**STATED TASK:**
State how many lines in the listing below include the word "picture", and add nothing besides the number.
┄┄┄┄┄┄┄┄┄┄┄┄┄┄┄┄┄┄┄┄
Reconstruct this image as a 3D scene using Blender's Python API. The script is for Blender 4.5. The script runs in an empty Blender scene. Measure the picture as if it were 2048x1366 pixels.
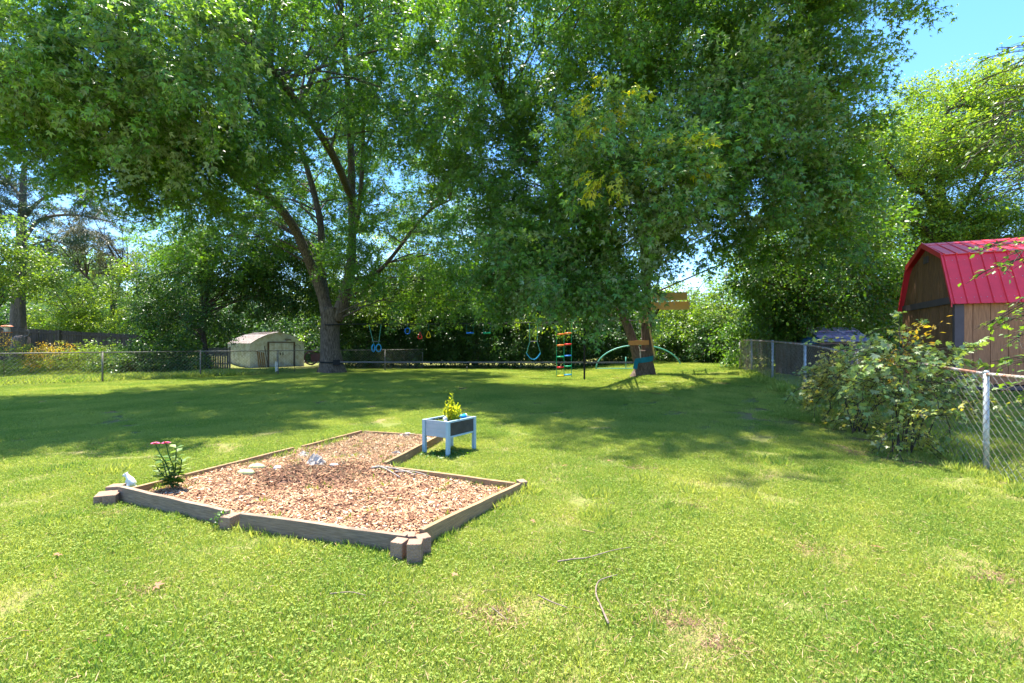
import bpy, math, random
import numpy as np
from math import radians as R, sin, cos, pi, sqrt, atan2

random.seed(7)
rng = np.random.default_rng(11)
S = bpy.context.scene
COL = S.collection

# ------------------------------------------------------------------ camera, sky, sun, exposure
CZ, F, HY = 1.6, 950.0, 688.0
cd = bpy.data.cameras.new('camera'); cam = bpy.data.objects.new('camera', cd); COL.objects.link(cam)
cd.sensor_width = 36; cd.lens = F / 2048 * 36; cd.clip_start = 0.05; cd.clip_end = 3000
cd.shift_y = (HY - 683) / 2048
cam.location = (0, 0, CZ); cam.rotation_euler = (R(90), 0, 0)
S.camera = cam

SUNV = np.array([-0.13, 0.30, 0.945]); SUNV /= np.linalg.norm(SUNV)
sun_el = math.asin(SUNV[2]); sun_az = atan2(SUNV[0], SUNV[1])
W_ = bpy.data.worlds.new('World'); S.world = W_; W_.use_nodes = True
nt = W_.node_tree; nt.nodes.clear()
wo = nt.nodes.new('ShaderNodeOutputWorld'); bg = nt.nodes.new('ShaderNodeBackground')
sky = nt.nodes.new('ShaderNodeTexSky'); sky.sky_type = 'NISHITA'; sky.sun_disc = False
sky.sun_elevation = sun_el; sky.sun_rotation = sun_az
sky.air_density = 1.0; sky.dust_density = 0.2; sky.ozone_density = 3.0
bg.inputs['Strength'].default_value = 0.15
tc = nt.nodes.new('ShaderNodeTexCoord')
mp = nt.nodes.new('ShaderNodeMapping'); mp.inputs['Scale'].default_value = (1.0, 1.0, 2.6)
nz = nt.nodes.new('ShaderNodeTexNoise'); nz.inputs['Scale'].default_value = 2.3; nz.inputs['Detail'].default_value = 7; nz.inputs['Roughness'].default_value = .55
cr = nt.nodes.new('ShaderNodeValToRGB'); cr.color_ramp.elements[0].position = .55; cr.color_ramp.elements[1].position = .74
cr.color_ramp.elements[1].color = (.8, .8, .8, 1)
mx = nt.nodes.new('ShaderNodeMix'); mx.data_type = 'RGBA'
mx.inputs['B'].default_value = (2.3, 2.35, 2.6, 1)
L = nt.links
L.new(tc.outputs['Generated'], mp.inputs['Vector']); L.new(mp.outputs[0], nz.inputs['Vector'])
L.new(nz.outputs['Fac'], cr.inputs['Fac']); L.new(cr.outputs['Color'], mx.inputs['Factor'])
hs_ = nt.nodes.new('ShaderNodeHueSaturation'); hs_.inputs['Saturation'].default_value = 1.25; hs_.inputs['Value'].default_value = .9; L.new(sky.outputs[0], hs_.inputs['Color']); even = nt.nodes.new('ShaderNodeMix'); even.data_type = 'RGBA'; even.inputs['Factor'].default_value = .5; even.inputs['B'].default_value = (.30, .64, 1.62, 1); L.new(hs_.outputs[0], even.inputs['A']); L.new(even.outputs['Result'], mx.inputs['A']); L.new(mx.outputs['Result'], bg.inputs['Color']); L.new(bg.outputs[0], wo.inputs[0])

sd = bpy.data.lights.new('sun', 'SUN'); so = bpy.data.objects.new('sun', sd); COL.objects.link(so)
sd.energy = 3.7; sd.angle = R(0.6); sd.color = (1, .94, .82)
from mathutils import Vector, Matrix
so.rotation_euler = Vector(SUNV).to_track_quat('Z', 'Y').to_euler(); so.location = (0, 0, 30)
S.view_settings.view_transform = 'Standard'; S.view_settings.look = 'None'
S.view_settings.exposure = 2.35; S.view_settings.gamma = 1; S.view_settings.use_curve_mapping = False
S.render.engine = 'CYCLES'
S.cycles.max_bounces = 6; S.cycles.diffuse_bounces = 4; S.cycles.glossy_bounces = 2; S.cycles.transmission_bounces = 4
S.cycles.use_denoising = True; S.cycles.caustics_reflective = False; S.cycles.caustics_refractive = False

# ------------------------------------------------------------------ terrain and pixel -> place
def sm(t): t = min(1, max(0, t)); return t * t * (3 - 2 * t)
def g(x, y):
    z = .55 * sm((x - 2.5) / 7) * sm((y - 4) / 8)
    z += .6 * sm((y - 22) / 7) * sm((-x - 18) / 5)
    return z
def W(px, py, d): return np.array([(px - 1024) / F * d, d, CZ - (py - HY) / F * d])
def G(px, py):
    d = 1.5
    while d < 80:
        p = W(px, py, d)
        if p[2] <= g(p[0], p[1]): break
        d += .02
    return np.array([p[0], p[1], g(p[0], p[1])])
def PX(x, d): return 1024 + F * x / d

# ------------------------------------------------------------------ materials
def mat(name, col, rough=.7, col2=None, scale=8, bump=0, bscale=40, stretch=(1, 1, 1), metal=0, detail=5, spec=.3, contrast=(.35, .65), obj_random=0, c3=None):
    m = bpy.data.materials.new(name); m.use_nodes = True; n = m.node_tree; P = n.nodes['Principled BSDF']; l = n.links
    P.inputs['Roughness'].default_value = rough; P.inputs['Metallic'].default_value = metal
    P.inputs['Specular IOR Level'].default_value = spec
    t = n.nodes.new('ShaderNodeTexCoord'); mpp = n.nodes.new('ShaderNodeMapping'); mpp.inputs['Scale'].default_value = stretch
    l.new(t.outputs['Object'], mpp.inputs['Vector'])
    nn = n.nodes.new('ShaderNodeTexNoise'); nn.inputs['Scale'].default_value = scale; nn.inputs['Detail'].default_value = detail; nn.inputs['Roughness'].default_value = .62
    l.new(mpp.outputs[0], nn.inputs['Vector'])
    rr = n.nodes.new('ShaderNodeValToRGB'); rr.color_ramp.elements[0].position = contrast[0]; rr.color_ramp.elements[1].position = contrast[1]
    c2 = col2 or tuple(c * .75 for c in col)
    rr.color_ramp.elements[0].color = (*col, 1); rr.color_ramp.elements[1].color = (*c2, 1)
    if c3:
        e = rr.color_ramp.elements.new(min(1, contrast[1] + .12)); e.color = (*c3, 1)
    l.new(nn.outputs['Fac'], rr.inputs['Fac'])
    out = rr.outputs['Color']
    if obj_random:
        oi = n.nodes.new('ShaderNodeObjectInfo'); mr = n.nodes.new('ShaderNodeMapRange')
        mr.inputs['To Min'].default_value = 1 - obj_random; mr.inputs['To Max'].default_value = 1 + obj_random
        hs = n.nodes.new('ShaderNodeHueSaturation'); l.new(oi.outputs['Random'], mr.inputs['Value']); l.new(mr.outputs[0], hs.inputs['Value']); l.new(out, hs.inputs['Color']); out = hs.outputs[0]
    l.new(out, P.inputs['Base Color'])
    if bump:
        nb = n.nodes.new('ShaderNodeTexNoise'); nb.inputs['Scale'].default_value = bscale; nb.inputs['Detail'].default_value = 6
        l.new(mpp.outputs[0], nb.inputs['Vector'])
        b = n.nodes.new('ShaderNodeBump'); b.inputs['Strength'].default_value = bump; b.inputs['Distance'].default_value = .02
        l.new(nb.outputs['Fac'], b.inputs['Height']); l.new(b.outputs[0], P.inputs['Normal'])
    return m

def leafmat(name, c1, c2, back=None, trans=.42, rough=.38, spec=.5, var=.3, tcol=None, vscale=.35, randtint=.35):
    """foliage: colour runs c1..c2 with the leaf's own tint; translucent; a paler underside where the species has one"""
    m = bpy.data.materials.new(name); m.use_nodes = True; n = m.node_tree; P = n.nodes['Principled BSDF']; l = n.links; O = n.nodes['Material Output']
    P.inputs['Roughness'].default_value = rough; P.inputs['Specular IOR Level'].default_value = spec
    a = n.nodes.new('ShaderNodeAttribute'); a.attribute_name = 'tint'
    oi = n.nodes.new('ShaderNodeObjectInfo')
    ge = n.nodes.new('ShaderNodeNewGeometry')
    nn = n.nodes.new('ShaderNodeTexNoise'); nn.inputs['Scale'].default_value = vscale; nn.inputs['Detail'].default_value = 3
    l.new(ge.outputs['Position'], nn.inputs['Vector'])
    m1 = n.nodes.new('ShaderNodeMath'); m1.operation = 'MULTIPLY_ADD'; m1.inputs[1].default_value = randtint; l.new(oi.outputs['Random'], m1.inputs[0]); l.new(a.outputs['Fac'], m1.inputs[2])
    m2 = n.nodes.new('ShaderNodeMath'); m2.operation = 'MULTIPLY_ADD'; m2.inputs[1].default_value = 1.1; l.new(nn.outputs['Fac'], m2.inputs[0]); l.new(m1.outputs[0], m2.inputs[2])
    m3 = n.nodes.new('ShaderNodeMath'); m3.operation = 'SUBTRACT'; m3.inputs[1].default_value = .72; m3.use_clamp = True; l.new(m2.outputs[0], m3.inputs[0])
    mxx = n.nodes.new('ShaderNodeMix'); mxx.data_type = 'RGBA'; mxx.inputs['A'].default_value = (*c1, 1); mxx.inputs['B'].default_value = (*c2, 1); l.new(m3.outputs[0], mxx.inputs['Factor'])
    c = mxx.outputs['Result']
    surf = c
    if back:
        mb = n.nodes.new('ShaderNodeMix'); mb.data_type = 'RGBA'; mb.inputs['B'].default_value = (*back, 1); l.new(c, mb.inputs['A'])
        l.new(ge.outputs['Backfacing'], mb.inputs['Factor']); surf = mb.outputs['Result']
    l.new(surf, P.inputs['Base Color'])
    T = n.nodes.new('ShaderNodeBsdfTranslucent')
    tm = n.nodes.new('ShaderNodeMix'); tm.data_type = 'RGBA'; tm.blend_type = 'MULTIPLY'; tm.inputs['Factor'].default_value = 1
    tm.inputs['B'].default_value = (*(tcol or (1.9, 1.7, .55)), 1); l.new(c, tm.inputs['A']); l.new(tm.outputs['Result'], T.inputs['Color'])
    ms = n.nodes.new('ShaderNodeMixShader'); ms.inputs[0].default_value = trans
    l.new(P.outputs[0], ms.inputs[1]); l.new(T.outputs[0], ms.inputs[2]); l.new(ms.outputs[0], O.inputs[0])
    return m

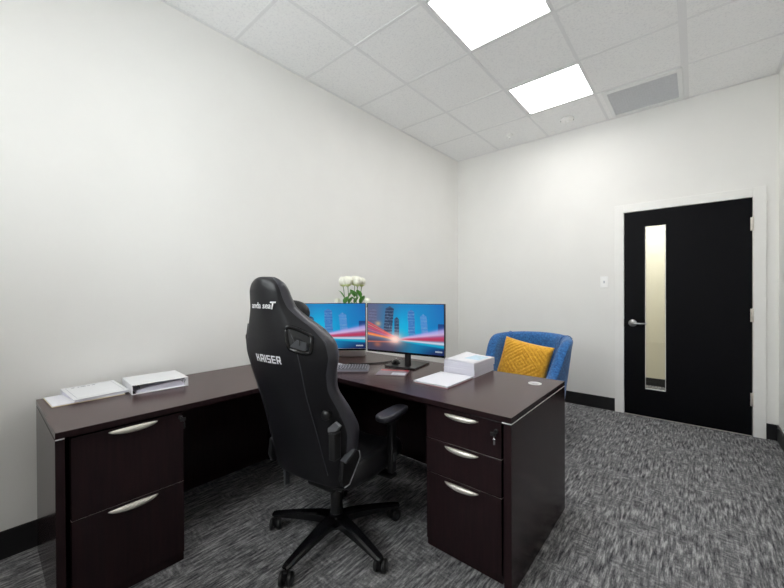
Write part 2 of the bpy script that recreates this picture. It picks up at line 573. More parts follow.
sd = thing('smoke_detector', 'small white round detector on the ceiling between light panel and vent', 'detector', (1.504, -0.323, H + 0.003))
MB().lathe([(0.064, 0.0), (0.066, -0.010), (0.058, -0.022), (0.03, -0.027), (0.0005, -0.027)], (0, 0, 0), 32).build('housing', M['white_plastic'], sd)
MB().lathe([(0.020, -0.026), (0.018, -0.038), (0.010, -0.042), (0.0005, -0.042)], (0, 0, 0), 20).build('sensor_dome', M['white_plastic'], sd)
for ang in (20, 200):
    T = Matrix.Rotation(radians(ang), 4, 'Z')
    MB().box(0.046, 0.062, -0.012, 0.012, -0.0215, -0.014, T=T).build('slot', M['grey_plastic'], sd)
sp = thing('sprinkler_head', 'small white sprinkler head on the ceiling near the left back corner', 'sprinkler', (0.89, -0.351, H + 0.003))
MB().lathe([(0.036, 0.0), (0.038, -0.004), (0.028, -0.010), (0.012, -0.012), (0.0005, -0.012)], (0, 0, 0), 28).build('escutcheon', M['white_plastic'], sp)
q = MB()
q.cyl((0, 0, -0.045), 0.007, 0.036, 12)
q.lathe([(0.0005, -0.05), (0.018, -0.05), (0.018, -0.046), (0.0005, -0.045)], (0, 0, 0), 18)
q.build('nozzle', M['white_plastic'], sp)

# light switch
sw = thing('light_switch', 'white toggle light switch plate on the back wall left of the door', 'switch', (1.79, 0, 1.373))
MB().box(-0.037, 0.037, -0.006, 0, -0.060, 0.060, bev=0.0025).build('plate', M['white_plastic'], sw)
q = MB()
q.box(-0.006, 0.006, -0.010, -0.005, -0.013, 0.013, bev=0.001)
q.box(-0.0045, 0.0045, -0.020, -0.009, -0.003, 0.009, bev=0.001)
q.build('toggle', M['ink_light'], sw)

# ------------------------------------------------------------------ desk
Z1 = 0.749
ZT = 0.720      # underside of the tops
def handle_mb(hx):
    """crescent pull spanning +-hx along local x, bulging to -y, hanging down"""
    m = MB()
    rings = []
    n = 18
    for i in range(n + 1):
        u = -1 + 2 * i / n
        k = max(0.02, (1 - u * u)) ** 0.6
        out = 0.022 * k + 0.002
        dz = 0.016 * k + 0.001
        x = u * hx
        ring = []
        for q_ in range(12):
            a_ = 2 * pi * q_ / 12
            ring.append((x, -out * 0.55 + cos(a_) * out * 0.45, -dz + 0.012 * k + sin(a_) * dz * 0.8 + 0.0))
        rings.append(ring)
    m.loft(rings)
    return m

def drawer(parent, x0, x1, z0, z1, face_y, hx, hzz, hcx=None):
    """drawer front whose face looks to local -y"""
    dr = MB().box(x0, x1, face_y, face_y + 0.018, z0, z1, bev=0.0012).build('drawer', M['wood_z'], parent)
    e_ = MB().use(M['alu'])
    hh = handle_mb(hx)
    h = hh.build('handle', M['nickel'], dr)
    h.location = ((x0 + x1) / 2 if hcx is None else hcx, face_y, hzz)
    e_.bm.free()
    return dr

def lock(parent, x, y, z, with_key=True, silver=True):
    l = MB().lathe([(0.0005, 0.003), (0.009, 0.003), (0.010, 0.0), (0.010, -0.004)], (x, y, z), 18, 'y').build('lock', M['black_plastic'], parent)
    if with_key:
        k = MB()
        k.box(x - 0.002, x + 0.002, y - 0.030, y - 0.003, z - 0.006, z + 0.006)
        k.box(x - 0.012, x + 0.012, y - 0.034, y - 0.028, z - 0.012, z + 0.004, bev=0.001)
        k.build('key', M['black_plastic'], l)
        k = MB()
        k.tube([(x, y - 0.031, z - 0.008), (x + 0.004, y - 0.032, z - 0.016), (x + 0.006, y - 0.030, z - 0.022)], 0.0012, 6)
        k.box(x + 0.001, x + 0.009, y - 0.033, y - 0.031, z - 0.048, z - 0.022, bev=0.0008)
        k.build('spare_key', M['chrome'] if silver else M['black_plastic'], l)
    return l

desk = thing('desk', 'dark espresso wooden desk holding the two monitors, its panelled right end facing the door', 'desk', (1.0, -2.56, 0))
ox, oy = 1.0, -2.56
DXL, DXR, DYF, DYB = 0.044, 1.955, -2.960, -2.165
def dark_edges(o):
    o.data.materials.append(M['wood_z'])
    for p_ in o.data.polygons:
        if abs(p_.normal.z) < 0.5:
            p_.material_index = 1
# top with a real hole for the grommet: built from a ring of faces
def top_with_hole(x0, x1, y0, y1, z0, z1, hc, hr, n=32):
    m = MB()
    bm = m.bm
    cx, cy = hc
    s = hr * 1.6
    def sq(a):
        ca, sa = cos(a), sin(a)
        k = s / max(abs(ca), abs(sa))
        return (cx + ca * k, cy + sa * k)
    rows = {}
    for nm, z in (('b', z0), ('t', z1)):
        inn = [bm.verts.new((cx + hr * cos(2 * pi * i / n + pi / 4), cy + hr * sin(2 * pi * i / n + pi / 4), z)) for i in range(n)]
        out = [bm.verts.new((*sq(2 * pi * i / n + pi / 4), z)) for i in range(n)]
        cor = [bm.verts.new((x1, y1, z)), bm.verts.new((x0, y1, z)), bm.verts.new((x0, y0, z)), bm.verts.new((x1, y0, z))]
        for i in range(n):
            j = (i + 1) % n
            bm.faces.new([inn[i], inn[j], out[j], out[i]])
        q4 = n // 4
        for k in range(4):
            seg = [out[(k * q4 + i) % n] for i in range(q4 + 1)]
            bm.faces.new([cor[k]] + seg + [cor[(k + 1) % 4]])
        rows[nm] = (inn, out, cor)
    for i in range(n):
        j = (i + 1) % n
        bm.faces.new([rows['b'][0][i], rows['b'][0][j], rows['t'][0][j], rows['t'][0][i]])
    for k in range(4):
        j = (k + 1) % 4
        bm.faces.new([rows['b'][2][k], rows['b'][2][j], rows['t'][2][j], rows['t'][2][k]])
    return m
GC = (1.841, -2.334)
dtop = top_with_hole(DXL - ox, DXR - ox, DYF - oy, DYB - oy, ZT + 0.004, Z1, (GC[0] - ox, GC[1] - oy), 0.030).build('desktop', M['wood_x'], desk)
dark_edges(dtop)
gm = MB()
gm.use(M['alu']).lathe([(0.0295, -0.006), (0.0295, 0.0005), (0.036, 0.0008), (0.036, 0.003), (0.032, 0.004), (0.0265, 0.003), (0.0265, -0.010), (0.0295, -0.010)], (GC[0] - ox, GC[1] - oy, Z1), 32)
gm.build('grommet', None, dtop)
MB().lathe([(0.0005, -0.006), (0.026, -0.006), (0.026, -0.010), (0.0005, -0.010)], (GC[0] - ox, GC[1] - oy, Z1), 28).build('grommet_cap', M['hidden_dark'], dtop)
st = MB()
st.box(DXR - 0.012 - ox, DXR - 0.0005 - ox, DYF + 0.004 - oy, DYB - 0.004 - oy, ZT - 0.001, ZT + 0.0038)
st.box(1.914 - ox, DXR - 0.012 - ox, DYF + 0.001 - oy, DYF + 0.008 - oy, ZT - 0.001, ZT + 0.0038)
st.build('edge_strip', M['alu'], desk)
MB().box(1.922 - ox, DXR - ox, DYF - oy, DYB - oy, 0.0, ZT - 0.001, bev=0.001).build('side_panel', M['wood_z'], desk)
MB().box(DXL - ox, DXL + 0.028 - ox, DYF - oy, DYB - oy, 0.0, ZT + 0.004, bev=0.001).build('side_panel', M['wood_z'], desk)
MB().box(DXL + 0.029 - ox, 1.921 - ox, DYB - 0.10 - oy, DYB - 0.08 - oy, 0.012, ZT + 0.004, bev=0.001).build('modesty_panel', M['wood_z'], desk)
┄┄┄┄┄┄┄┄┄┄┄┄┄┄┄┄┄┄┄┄
**EXPECTED ANSWER:**
2